The facilitators try to steer clear of over-politicised issues in favour of “other fascinating topics that are often left unsaid. Consciously, we’re creating intercommunal conversations,” says Charis, “shedding light on both local and global topics of interest. And, as long as somebody says ‘This is a good question!’, we know the event has been a success.”

Fairly often, participants continue their discussions when the allotted time of two hours is up. And though each event sees entirely new questions – a labour of love, says Charis, which takes a great deal of time – all the questions discussed are later posted on the group’s Facebook page so they can be used at home or with friends.

Over its 28 events to date, the Café has attracted people from widely varying backgrounds and nations, including Cyprus, Italy, the US, Greece, Netherlands, Turkey, Denmark, Azerbaijan, Spain, Slovakia. And though participants usually range from 20 to 40, any age is welcome. “We encourage open-minded people who can allow others to talk.

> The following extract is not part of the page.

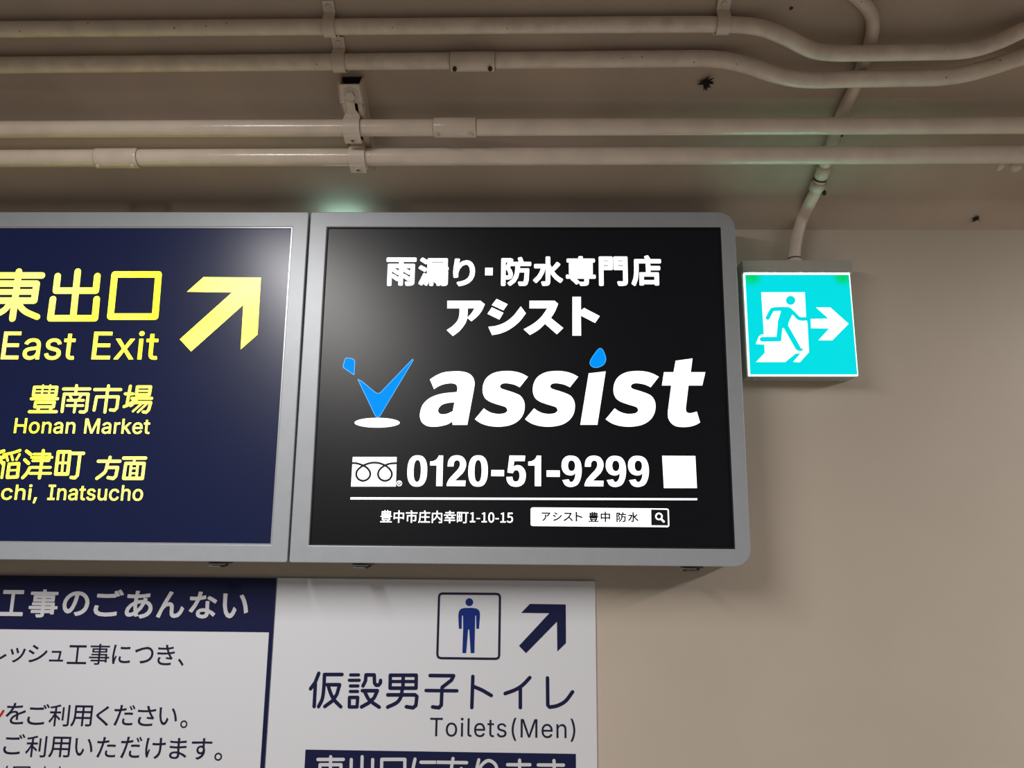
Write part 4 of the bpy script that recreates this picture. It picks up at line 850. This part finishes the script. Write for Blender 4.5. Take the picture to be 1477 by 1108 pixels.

This isn’t a debate,” Charis reiterates. “You don’t have to convince anybody of your point of view!” Instead, discussions of humour and compassion are encouraged, and the hundreds who have participated over the years have given excellent feedback.

“At our last event, we asked people to fill in a questionnaire to get an idea of the Café’s impact,” Charis concludes. “And it was a joy to read the comments. Allowing for an opportunity to share thoughts and experiences in a safe space was referenced several times, along with the importance of this sort of event to society, and the strengthening of bicommunal multicultural bonds. And one of the participants mentioned that the events are an excellent vehicle for sharing new perspectives and open discussion… And that,” Charis concludes, “is exactly what we’re aiming for at the Cyprus Conversation Café!”